| EXERCISE DIRECTIONS |
Transcribe every line exactly. Leave the pictures behind.

((

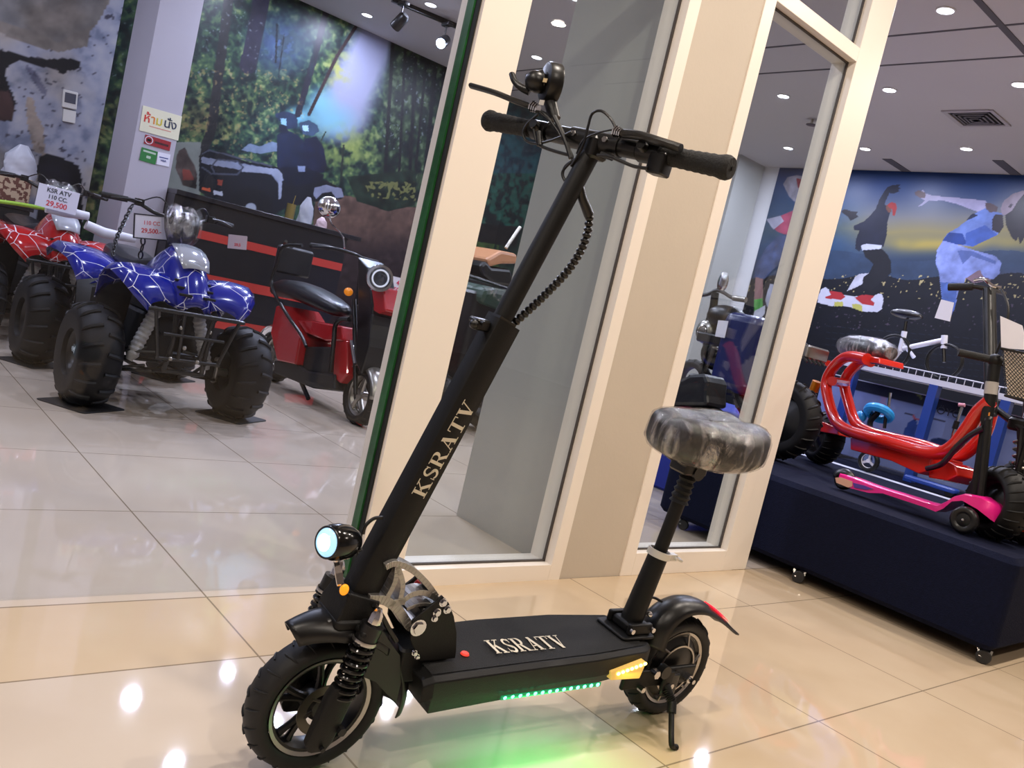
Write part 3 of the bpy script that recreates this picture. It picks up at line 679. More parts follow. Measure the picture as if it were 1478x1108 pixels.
k.strip(smoothpath(q([(735, 235), (758, 310), (745, 385)]), 4), .011, n, (0, .03, 0))
k.strip(smoothpath(q([(612, 380), (680, 382), (740, 425), (785, 490), (810, 500)]), 5), .019, n, (0, .03, 0))
k.strip(smoothpath(q([(745, 395), (800, 355), (860, 350), (920, 385)]), 4), .0125, n, (0, .03, 0))
k.strip(smoothpath(q([(700, 395), (770, 385)]), 2), .014, n, (0, .03, 0))
k.strip(smoothpath(q([(775, 420), (830, 400), (880, 400)]), 3), .008, n, (0, .03, 0))
k.build('folding_claw', castm, scoot, bevel=.0015)
p = sy(605, 846, .02); MB().lathe([(0, -.012), (.009, -.012), (.0125, -.004), (.0125, .006), (.008, .013), (0, .015)], p, (0, 0, 1), 18).build('red_knob', mat('red_plastic', 'b01c1c', .3), scoot)
p = sy(615, 872, -.0); MB().rbox((p.x-.035, -.045, p.z-.03), (p.x+.03, .045, p.z+.012), .01).build('hinge_block', plast, scoot)
MB().cyl((.138, -.05, .335), (.138, .05, .335), .013).build('hinge_pin', silver, scoot)
MB().rbox((.115, -.046, .21), (.235, .046, .285), .01).build('hinge_base', matte, scoot)
# stem box
AX0 = V3((-.007, 0, .36)); AX1 = V3((.262, 0, 1.344)); AXD = (AX1-AX0).normalized(); PX = V3((AXD.z, 0, -AXD.x))
def ax(z_): return AX0+AXD*((z_-AX0.z)/AXD.z)
BT, BB = sy(751, 477, -.023), sy(571, 813, -.023); BD = (BT-BB).normalized(); BD.y = 0; BP = V3((BD.z, 0, -BD.x))
BT.y = BB.y = 0; b1 = BT-BP*.029; b0 = BB-BP*.029-BD*.085; sb = MB(); rings = []
for p in (b0, b1): rings.append([p+BP*x+V3((0, y, 0)) for x, y in ((-.029, -.021), (-.027, -.0235), (.027, -.0235), (.029, -.021), (.029, .021), (.027, .0235), (-.027, .0235), (-.029, .021))])
sb.loft(rings)
stem = sb.build('stem_box', matte, scoot, ang=60)
t = MB()
rings = [[ax(.962)+PX*x+V3((0, y, 0)) for x, y in ((-.022, -.02), (.022, -.02), (.022, .02), (-.022, .02))], [ax(.975)+PX*x+V3((0, y, 0)) for x, y in ((-.022, -.022), (.022, -.022), (.022, .022), (-.022, .022))]]
t.loft(rings); t.build('stem_collar', plast, scoot)
MB().tube([ax(.90), ax(1.36)], .0195, 28).build('steering_tube', matte, scoot)
f = MB(); p = ax(.955)+V3((-.045, 0, 0)); f.rbox((p.x-.014, -.014, p.z-.012), (p.x+.02, .014, p.z+.01), .006); f.cyl(p+V3((-.004, -.024, .004)), p+V3((-.004, .024, .004)), .005); f.ell(p+V3((-.018, -.01, -.002)), .009); f.build('clamp_lever', plast, scoot)
# bottom head block and fork crown
hb = MB(); rings = []
for z_, w_, d_ in ((.33, .036, .04), (.36, .04, .045), (.40, .037, .036)): rings.append([ax(z_)+PX*x+V3((0, y, 0)) for x, y in ((-w_, -d_), (w_, -d_), (w_, d_), (-w_, d_))])
hb.loft(rings); hb.build('head_block', matte, scoot, bevel=.003)
fork = MB(); fork.rbox((-.05, -.05, .335), (.035, .05, .36), .014); fork.rbox((-.01, -.083, .338), (.03, -.04, .352), .008); fork.rbox((-.035, .04, .355), (.01, .083, .37), .008); fork.build('fork_crown', matte, scoot, bevel=.002)
for s_ in (-1, 1):
    y = s_*.066; top = V3((.012, y, .352)) if s_ < 0 else V3((-.016, y, .385)); bot = V3((-.010, y, .212)) if s_ < 0 else V3((-.034, y, .25)); ax2 = V3((-.012, y, .12))
    st = MB(); st.cyl(top+V3((.004, 0, .008)), top-(top-bot)*.2, .0225, .0225, 24); st.tube([top-(top-bot)*.1, bot], .0115, 16)
    tb = st.build('shock_tube', plast, scoot)
    MB().tube(helix(top-(top-bot)*.2, bot, .0215, 8.2, 16), .0046, 8).build('shock_spring', glossb, tb)
    MB().lathe([(.0245, 0), (.0255, .004), (.0245, .008)], top-(top-bot)*.2, (top-bot), 24).build('silver_ring', silver, tb)
    MB().lathe([(0, .032), (.006, .03), (.0125, .018), (.0135, 0), (0, 0)], top+V3((.004, 0, .012)), (top-bot), 8).build('cap_nut', chrome, tb)
    lg = MB(); rings = []
    for k_, (z_, x_, hw, hy) in enumerate(((.235, -.012, .022, .014), (.215, -.015, .026, .017), (.16, -.026, .027, .015), (.118, -.034, .027, .012), (.10, -.034, .018, .009))):
        rings.append([(x_+hw*cx, y+hy*cy, z_) for cx, cy in ((-1, -.6), (-.7, -1), (.7, -1), (1, -.6), (1, .6), (.7, 1), (-.7, 1), (-1, .6))])
    lg.loft(rings); lo = lg.build('fork_leg', matte, scoot, ang=50)
    MB().cyl((0, y, R_), (0, y+s_*.022, R_), .009, seg=6).build('axle_nut', mat('dark_bolt', '3a3a3c', .35, metal=.8), lo)
    MB().cyl((-.03, y+s_*.01, .11), (-.03, y+s_*.02, .11), .005, seg=6).build('leg_bolt', MATS['dark_bolt'], lo)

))

| RESPONSE TO THE EXERCISE |
Write part 3 of the bpy script that recreates this picture. It picks up at line 679. More parts follow. Measure the picture as if it were 1478x1108 pixels.
k.strip(smoothpath(q([(735, 235), (758, 310), (745, 385)]), 4), .011, n, (0, .03, 0))
k.strip(smoothpath(q([(612, 380), (680, 382), (740, 425), (785, 490), (810, 500)]), 5), .019, n, (0, .03, 0))
k.strip(smoothpath(q([(745, 395), (800, 355), (860, 350), (920, 385)]), 4), .0125, n, (0, .03, 0))
k.strip(smoothpath(q([(700, 395), (770, 385)]), 2), .014, n, (0, .03, 0))
k.strip(smoothpath(q([(775, 420), (830, 400), (880, 400)]), 3), .008, n, (0, .03, 0))
k.build('folding_claw', castm, scoot, bevel=.0015)
p = sy(605, 846, .02); MB().lathe([(0, -.012), (.009, -.012), (.0125, -.004), (.0125, .006), (.008, .013), (0, .015)], p, (0, 0, 1), 18).build('red_knob', mat('red_plastic', 'b01c1c', .3), scoot)
p = sy(615, 872, -.0); MB().rbox((p.x-.035, -.045, p.z-.03), (p.x+.03, .045, p.z+.012), .01).build('hinge_block', plast, scoot)
MB().cyl((.138, -.05, .335), (.138, .05, .335), .013).build('hinge_pin', silver, scoot)
MB().rbox((.115, -.046, .21), (.235, .046, .285), .01).build('hinge_base', matte, scoot)
# stem box
AX0 = V3((-.007, 0, .36)); AX1 = V3((.262, 0, 1.344)); AXD = (AX1-AX0).normalized(); PX = V3((AXD.z, 0, -AXD.x))
def ax(z_): return AX0+AXD*((z_-AX0.z)/AXD.z)
BT, BB = sy(751, 477, -.023), sy(571, 813, -.023); BD = (BT-BB).normalized(); BD.y = 0; BP = V3((BD.z, 0, -BD.x))
BT.y = BB.y = 0; b1 = BT-BP*.029; b0 = BB-BP*.029-BD*.085; sb = MB(); rings = []
for p in (b0, b1): rings.append([p+BP*x+V3((0, y, 0)) for x, y in ((-.029, -.021), (-.027, -.0235), (.027, -.0235), (.029, -.021), (.029, .021), (.027, .0235), (-.027, .0235), (-.029, .021))])
sb.loft(rings)
stem = sb.build('stem_box', matte, scoot, ang=60)
t = MB()
rings = [[ax(.962)+PX*x+V3((0, y, 0)) for x, y in ((-.022, -.02), (.022, -.02), (.022, .02), (-.022, .02))], [ax(.975)+PX*x+V3((0, y, 0)) for x, y in ((-.022, -.022), (.022, -.022), (.022, .022), (-.022, .022))]]
t.loft(rings); t.build('stem_collar', plast, scoot)
MB().tube([ax(.90), ax(1.36)], .0195, 28).build('steering_tube', matte, scoot)
f = MB(); p = ax(.955)+V3((-.045, 0, 0)); f.rbox((p.x-.014, -.014, p.z-.012), (p.x+.02, .014, p.z+.01), .006); f.cyl(p+V3((-.004, -.024, .004)), p+V3((-.004, .024, .004)), .005); f.ell(p+V3((-.018, -.01, -.002)), .009); f.build('clamp_lever', plast, scoot)
# bottom head block and fork crown
hb = MB(); rings = []
for z_, w_, d_ in ((.33, .036, .04), (.36, .04, .045), (.40, .037, .036)): rings.append([ax(z_)+PX*x+V3((0, y, 0)) for x, y in ((-w_, -d_), (w_, -d_), (w_, d_), (-w_, d_))])
hb.loft(rings); hb.build('head_block', matte, scoot, bevel=.003)
fork = MB(); fork.rbox((-.05, -.05, .335), (.035, .05, .36), .014); fork.rbox((-.01, -.083, .338), (.03, -.04, .352), .008); fork.rbox((-.035, .04, .355), (.01, .083, .37), .008); fork.build('fork_crown', matte, scoot, bevel=.002)
for s_ in (-1, 1):
    y = s_*.066; top = V3((.012, y, .352)) if s_ < 0 else V3((-.016, y, .385)); bot = V3((-.010, y, .212)) if s_ < 0 else V3((-.034, y, .25)); ax2 = V3((-.012, y, .12))
    st = MB(); st.cyl(top+V3((.004, 0, .008)), top-(top-bot)*.2, .0225, .0225, 24); st.tube([top-(top-bot)*.1, bot], .0115, 16)
    tb = st.build('shock_tube', plast, scoot)
    MB().tube(helix(top-(top-bot)*.2, bot, .0215, 8.2, 16), .0046, 8).build('shock_spring', glossb, tb)
    MB().lathe([(.0245, 0), (.0255, .004), (.0245, .008)], top-(top-bot)*.2, (top-bot), 24).build('silver_ring', silver, tb)
    MB().lathe([(0, .032), (.006, .03), (.0125, .018), (.0135, 0), (0, 0)], top+V3((.004, 0, .012)), (top-bot), 8).build('cap_nut', chrome, tb)
    lg = MB(); rings = []
    for k_, (z_, x_, hw, hy) in enumerate(((.235, -.012, .022, .014), (.215, -.015, .026, .017), (.16, -.026, .027, .015), (.118, -.034, .027, .012), (.10, -.034, .018, .009))):
        rings.append([(x_+hw*cx, y+hy*cy, z_) for cx, cy in ((-1, -.6), (-.7, -1), (.7, -1), (1, -.6), (1, .6), (.7, 1), (-.7, 1), (-1, .6))])
    lg.loft(rings); lo = lg.build('fork_leg', matte, scoot, ang=50)
    MB().cyl((0, y, R_), (0, y+s_*.022, R_), .009, seg=6).build('axle_nut', mat('dark_bolt', '3a3a3c', .35, metal=.8), lo)
    MB().cyl((-.03, y+s_*.01, .11), (-.03, y+s_*.02, .11), .005, seg=6).build('leg_bolt', MATS['dark_bolt'], lo)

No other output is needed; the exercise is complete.